------ Data to use ------

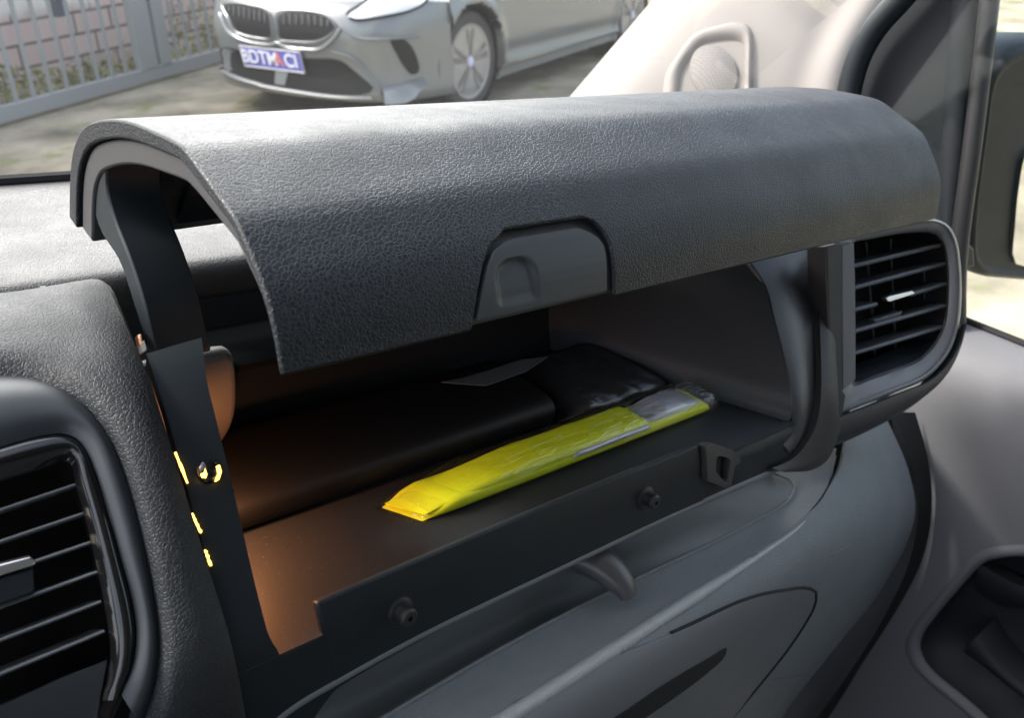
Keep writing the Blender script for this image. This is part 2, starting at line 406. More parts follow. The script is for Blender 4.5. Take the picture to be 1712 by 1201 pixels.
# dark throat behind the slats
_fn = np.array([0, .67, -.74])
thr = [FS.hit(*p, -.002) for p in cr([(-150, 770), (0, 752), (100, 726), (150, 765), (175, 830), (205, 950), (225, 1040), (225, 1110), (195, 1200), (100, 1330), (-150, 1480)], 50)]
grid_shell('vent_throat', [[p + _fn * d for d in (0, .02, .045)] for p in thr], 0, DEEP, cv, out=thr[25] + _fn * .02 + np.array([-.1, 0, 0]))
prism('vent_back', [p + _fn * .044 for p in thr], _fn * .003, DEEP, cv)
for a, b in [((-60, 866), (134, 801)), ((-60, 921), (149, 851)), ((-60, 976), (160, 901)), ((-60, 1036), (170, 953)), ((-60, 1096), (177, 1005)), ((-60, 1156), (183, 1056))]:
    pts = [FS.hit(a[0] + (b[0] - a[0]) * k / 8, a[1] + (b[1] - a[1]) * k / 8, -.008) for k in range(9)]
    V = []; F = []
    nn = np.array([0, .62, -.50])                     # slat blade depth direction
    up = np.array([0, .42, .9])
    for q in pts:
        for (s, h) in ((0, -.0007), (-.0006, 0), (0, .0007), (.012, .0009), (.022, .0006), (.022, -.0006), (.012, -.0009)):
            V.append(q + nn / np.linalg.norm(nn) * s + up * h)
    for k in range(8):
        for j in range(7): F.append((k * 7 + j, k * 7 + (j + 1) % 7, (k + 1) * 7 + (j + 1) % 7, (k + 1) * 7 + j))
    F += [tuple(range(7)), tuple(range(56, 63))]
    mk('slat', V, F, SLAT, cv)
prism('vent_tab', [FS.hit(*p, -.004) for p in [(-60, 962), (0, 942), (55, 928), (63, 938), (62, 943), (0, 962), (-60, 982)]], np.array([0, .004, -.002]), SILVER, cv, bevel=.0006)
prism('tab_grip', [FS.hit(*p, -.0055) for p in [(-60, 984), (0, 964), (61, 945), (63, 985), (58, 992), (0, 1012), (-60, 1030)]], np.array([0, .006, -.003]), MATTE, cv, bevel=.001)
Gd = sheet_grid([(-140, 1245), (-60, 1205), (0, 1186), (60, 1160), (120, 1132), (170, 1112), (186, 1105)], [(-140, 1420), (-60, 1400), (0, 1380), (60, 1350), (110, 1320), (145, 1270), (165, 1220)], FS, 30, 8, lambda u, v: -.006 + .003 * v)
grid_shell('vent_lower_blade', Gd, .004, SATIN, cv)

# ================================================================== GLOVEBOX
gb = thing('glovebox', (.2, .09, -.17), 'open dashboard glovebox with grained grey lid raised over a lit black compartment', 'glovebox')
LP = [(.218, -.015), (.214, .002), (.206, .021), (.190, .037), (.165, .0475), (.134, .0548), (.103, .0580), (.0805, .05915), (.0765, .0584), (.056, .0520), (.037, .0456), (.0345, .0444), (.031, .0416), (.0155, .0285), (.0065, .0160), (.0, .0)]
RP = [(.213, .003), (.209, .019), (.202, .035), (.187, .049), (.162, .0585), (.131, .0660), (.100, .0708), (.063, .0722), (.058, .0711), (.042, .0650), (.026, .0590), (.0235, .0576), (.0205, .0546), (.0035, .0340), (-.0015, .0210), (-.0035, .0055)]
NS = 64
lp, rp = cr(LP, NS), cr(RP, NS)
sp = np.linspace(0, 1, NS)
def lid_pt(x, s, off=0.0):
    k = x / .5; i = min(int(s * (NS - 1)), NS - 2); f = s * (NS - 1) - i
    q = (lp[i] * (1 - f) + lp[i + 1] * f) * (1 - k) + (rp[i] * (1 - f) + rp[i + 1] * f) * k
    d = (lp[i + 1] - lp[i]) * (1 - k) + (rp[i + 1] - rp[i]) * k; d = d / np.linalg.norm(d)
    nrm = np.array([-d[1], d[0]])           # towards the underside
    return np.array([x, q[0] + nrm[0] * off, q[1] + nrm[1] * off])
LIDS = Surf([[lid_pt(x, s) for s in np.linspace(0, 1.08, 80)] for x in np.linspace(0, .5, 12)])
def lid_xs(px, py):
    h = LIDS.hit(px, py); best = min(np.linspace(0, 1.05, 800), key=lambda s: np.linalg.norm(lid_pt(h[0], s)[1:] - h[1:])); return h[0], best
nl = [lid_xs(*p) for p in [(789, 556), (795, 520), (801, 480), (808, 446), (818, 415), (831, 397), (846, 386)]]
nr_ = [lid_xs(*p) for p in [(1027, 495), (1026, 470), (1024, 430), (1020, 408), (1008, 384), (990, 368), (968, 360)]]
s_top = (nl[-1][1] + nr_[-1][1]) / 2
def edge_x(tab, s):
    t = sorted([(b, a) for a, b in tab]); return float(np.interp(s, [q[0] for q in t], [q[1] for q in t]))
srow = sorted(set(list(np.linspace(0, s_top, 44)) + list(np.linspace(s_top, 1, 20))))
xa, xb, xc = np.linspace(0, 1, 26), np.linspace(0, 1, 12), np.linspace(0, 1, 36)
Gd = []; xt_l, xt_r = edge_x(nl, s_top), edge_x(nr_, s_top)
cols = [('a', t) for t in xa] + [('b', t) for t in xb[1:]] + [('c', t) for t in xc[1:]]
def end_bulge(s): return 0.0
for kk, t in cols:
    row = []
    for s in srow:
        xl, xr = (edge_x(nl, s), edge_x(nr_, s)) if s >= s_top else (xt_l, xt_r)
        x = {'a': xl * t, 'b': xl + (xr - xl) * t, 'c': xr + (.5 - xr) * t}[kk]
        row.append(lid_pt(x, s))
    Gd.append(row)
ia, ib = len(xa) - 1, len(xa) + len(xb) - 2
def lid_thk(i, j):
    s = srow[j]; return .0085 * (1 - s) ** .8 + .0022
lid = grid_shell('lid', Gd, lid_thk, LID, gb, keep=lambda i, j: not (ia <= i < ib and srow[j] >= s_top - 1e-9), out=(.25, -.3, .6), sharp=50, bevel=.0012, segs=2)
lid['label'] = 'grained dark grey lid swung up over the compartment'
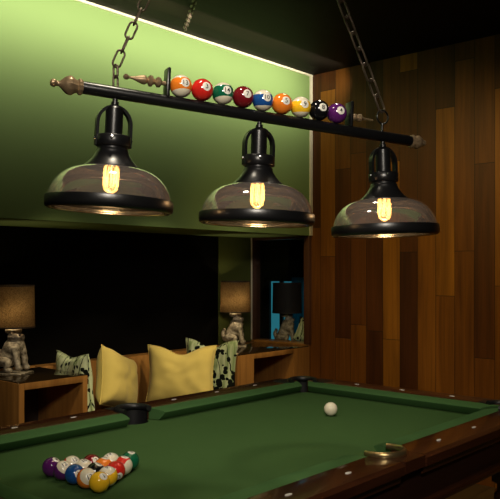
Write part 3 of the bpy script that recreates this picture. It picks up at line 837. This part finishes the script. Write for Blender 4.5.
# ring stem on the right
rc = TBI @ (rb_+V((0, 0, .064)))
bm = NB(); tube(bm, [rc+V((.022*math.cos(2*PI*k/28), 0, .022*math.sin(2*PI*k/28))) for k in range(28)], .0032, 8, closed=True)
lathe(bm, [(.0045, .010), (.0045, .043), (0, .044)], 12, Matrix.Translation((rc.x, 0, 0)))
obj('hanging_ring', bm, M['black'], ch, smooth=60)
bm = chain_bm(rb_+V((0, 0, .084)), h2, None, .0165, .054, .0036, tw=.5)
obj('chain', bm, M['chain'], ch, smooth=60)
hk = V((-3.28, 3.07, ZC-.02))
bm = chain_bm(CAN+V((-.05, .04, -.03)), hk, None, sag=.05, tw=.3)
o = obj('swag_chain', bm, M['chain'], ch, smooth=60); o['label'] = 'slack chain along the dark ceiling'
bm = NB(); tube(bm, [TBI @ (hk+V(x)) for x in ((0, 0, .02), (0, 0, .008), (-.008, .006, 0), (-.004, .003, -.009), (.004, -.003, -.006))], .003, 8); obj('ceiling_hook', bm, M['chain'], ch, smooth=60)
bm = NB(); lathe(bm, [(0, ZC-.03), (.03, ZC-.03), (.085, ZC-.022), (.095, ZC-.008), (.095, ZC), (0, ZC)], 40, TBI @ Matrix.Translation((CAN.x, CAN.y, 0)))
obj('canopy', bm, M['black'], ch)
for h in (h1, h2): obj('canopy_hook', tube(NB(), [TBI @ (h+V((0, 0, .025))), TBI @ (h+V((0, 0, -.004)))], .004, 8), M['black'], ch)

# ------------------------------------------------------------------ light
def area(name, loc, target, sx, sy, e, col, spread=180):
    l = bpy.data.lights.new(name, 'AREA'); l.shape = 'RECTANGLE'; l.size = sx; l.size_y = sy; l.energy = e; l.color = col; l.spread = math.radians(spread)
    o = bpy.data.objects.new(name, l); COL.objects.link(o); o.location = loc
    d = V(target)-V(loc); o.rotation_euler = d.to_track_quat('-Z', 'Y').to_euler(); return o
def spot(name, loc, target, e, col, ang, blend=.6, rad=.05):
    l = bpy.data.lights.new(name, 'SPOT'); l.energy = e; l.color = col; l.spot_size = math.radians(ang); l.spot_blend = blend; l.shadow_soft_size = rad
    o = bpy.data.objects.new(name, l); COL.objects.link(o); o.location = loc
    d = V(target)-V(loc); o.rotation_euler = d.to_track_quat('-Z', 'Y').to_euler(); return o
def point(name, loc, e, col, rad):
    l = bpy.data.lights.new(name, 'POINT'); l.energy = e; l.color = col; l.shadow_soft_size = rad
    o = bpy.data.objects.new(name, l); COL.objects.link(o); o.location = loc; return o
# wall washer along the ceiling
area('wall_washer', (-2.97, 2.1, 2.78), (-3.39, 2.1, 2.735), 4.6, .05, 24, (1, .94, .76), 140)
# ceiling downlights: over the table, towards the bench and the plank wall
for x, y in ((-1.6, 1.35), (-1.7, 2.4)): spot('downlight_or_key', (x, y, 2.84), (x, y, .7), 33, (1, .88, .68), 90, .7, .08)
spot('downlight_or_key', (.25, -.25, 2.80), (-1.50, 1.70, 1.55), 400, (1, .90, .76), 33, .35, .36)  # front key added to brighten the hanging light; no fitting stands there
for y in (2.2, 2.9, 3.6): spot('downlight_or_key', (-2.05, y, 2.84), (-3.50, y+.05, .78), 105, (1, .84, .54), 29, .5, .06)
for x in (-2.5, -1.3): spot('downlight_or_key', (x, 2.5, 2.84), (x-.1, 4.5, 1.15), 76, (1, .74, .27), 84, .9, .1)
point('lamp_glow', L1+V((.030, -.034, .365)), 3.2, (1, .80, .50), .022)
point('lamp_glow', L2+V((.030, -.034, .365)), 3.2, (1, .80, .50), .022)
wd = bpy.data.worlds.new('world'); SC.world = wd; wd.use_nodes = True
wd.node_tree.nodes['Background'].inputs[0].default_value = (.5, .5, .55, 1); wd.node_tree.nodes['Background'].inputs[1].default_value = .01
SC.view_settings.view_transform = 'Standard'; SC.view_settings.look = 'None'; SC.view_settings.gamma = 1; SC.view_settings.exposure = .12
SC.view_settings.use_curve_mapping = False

------

• What you are asked to do:
From the line with "Write part 3" through the line with "for h in (h1, h2): obj('canopy_hook', tube(NB(), [TBI", set down every line exactly and nothing besides.

• The completed task:
Write part 3 of the bpy script that recreates this picture. It picks up at line 837. This part finishes the script. Write for Blender 4.5.
# ring stem on the right
rc = TBI @ (rb_+V((0, 0, .064)))
bm = NB(); tube(bm, [rc+V((.022*math.cos(2*PI*k/28), 0, .022*math.sin(2*PI*k/28))) for k in range(28)], .0032, 8, closed=True)
lathe(bm, [(.0045, .010), (.0045, .043), (0, .044)], 12, Matrix.Translation((rc.x, 0, 0)))
obj('hanging_ring', bm, M['black'], ch, smooth=60)
bm = chain_bm(rb_+V((0, 0, .084)), h2, None, .0165, .054, .0036, tw=.5)
obj('chain', bm, M['chain'], ch, smooth=60)
hk = V((-3.28, 3.07, ZC-.02))
bm = chain_bm(CAN+V((-.05, .04, -.03)), hk, None, sag=.05, tw=.3)
o = obj('swag_chain', bm, M['chain'], ch, smooth=60); o['label'] = 'slack chain along the dark ceiling'
bm = NB(); tube(bm, [TBI @ (hk+V(x)) for x in ((0, 0, .02), (0, 0, .008), (-.008, .006, 0), (-.004, .003, -.009), (.004, -.003, -.006))], .003, 8); obj('ceiling_hook', bm, M['chain'], ch, smooth=60)
bm = NB(); lathe(bm, [(0, ZC-.03), (.03, ZC-.03), (.085, ZC-.022), (.095, ZC-.008), (.095, ZC), (0, ZC)], 40, TBI @ Matrix.Translation((CAN.x, CAN.y, 0)))
obj('canopy', bm, M['black'], ch)
for h in (h1, h2): obj('canopy_hook', tube(NB(), [TBI @ (h+V((0, 0, .025))), TBI @ (h+V((0, 0, -.004)))], .004, 8), M['black'], ch)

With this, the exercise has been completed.